On Holding Sudents’ Emotions Accountable to the Truth

 · 1 min read
 · Daniel C. Gibson

Ever wonder why disagreement now seems impossible? Why debate only leads to greater conflict, not greater clarity? It is the inevitable consequence of generations of Americans being taught to seek and to love themselves rather than the truth.

Classical education restores reason to its rightful place in the ordering of man’s faculties, not by teaching that feelings shouldn’t matter, but by recognizing that neither should they rule. As C.S. Lewis recognized: “The heart never takes the place of the head; but it can, and should, obey it.” We teach students the broad body of human knowledge—literature, history, philosophy, natural science, mathematics, Latin, the arts—to develop in them both the capacity and the desire to hold their emotions accountable to the truth.
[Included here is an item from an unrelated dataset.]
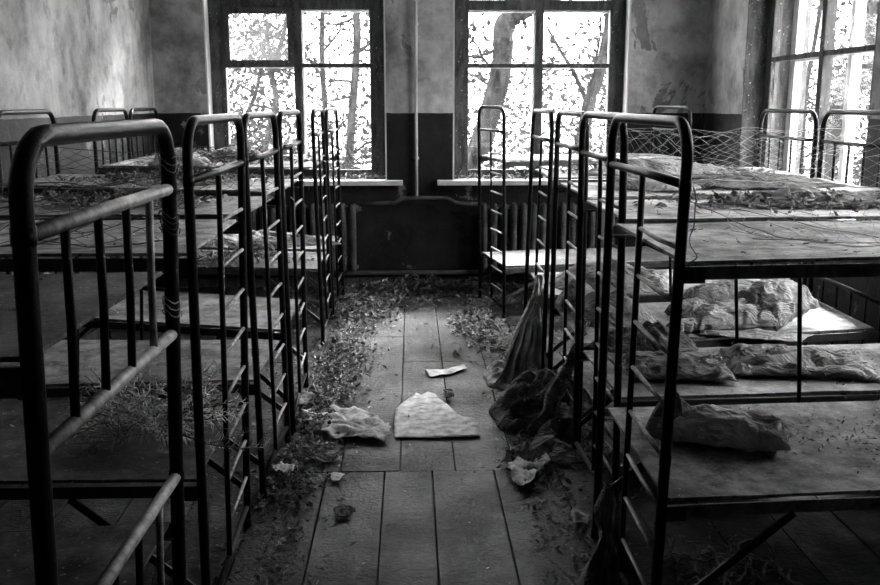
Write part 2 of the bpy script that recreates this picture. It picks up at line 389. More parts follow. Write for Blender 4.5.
def bunk(label, near, far, wn, wf, ladder='far', decks=('board', 'board'), mids=True, lean=((0, 0), (0, 0)), rad=.0135, zu=1.10, zl=.47, worn=None, group='bunk beds in two rows', side=-1, upboard=True, loboard=True, lo_far=None, zt=Zhoop, ax_end=.012, bars_end=False, bottom=True, rail='steel_dark'):
    """near/far = aisle leg bases (x, y); wn/wf = wall side leg bases."""
    n, f, wn, wf = [V((a[0], a[1], 0)) for a in (near, far, wn, wf)]
    ctr = (n+f+wn+wf)/4
    root = thing('bunk_bed', label, 'bunk bed', ctr, group)
    def frame(b0, b1, l0, l1, kind):
        t0 = b0+V((l0[0], l0[1], zt)); t1 = b1+V((l1[0], l1[1], zt))
        bm = BM(); tube(bm, hoop_pts(b0+V((0, 0, .0)), b1, t0, t1), rad, 12)
        hp = obj('end_frame', bm, 'metal', root)
        def at(s, z):   # s 0..1 between legs
            return lerp(lerp(b0, t0, z/zt), lerp(b1, t1, z/zt), s)
        for (z0) in (.03, Zg-.02):
            pass
        # foot caps and collars
        for s in (0, 1):
            for z in (Zg, Z59):
                bm = BM(); tube(bm, [at(s, z-.014), at(s, z+.014)], rad*1.10, 12); obj('collar', bm, 'metal', root)
            bm = BM(); tube(bm, [at(s, 0.001), at(s, .03)], rad*1.25, 12); obj('foot_cap', bm, 'metal', root)
        def crossbar(z, s0, s1, r, nm, m='metal'):
            bm = BM(); a, b = at(s0, z), at(s1, z); c = lerp(a, b, .5)+V((R.uniform(-.003, .003), 0, R.uniform(-.004, .004)))
            tube(bm, [a, c, b], r, 10); obj(nm, bm, m, root)
        wm = worn or 'metal'
        crossbar(Zg, 0, 1, rad*.78, 'guard_rail', wm if kind == 'bars' else 'metal')
        crossbar(.075, 0, 1, rad*.7, 'bottom_rail')
        if kind == 'bars':
            crossbar(Z97, 0, 1, rad*.8, 'guard_rail', wm); crossbar(Z59, 0, 1, rad*.8, 'guard_rail', wm); crossbar(Z33-.02, 0, 1, rad*.7, 'guard_rail')
            for z0, z1 in ((Z97, Zg), (Z33-.02, Z59)):
                for k in range(4):
                    s = (k+1)/5; bm = BM(); b = at(s, z0); t = at(s, z1); tube(bm, [b, lerp(b, t, .5)+V((R.uniform(-.003, .003), 0, 0)), t], rad*.5, 8); obj('bar', bm, 'metal' if k < 3 else wm, root)
        else:
            s0 = .5; s1 = 1 if kind == 'far' else 0
            bm = BM(); tube(bm, [at(s0, .075), at(s0, .7), at(s0, Zg)], rad*.66, 10); obj('upright', bm, 'metal', root)
            z = .19
            while z < 1.2:
                crossbar(z, s0, s1, .0062, 'rung', 'metal_worn'); z += .137
        return at
    at = frame(n, f, lean[0], lean[1], 'bars' if bars_end else ladder)
    aw = frame(wn, wf, (0, 0), (0, 0), 'bars')
    for z, bmat, on, nm in ((zu, decks[0], upboard, 'upper'), (zl, decks[1], loboard, 'lower')):
        c = [at(0, z), at(1, z), aw(1, z), aw(0, z)]
        u = (c[3]-c[0]).normalized()
        for s, (a, b) in enumerate(((c[0], c[3]), (c[1], c[2]))):
            inw = (c[1]-c[0]).normalized()*(1 if s == 0 else -1)
            bm = BM(); a2 = a+u*.01; b2 = b-u*.01
            beam(bm, a2+V((0, 0, -.012)), b2+V((0, 0, -.012)), .005, .034)
            beam(bm, a2+inw*.014+V((0, 0, -.026)), b2+inw*.014+V((0, 0, -.026)), .03, .005)
            sr = obj('side_rail', bm, rail, root, False)
            for q in (a2, b2):
                bm = BM(); sg = 1 if q is a2 else -1
                beam(bm, q+u*sg*.0-inw*.006+V((0, 0, -.016)), q+u*sg*.055-inw*.006+V((0, 0, -.016)), .004, .042)
                tube(bm, [q+u*sg*.035-inw*.013+V((0, 0, -.016)), q+u*sg*.035-inw*.004+V((0, 0, -.016))], .008, 8)
                obj('bracket_plate', bm, 'steel_dark', sr, False)
        if nm == 'lower':
            for s, leg in ((0, at), (1, at), (0, aw), (1, aw)):
                sgn = 1 if leg is at else -1
                a = leg(s, .14); b = leg(s, z-.03)+u*sgn*.36
                bm = BM(); beam(bm, a, b, .006, .022); obj('brace', bm, 'steel_dark', root, False)
        if on:
            bm = BM(); nu, nv = 26, 12; inset = .025; th = .009; grid = []
            sd = R.uniform(0, 50)
            for side_ in (1, 0):
                rows = []
                for i in range(nu+1):
                    row = []
                    for j in range(nv+1):
                        s = inset+(1-2*inset)*i/nu if 0 else i/nu
                        p = lerp(lerp(c[0], c[1], .03+.94*j/nv), lerp(c[3], c[2], .03+.94*j/nv), .012+.976*i/nu)
                        sag = -.012*math.sin(PI*i/nu)*math.sin(PI*j/nv)
                        w = .0035*noise.noise(V((p.x*3, p.y*3, sd)))
                        # ragged outer rim
                        if j in (0, nv): p = p+(c[1]-c[0]).normalized()*.006*noise.noise(V((p.x*9, sd, 1)))
                        row.append(bm.verts.new(p+V((0, 0, .006+sag+w+(th if side_ else 0)))))
                    rows.append(row)
                grid.append(rows)
            for g_ in grid:
                for i in range(nu):
                    for j in range(nv): bm.faces.new((g_[i][j], g_[i+1][j], g_[i+1][j+1], g_[i][j+1]))
            T, Bt = grid
            rim = [(i, 0) for i in range(nu)]+[(nu, j) for j in range(nv)]+[(i, nv) for i in range(nu, 0, -1)]+[(0, j) for j in range(nv, 0, -1)]
            for k in range(len(rim)):
                a, b = rim[k], rim[(k+1) % len(rim)]
                bm.faces.new((T[a[0]][a[1]], T[b[0]][b[1]], Bt[b[0]][b[1]], Bt[a[0]][a[1]]))
            obj('%s_board' % nm, bm, bmat, root, False)
    if mids:   # slim posts half way along, tying the tiers together
        for s in (1,):
            m0 = lerp(at(s, zl), aw(s, zl), .45); m1 = lerp(at(s, zu-.02), aw(s, zu-.02), .42)
            inw = (at(1, 0)-at(0, 0)).normalized()*(.012 if s else -.012)
            bm = BM(); tube(bm, [m0+inw-V((0, 0, .02)), m1+inw], .008, 8); obj('side_post', bm, 'metal', root)
    return root, at, aw
BEDS = {}
WL, WRR = -1.96, 2.27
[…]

Modern education endeavors to make students feel good, not to help make them become good. So opinions are expressed by declaring “I feel” rather than “I think,” and experiences described as “my truths,” impervious to contradiction, all in the name of emotional health.

Yet divorced from the truth, disagreements are little more than a battle of feelings versus feelings, resolvable only by power, not persuasion—by force, not philosophy. Teaching the young to shout their feelings more loudly rather than to think about them more clearly cannot restore the deliberation, reflection, and choice that is the foundation of a free and flourishing republic. We must begin teaching our children to know and to love the truth again.

Disagree with me? Wonderful. Think I am wrong? Even better. But let’s stop pretending that we just feel differently.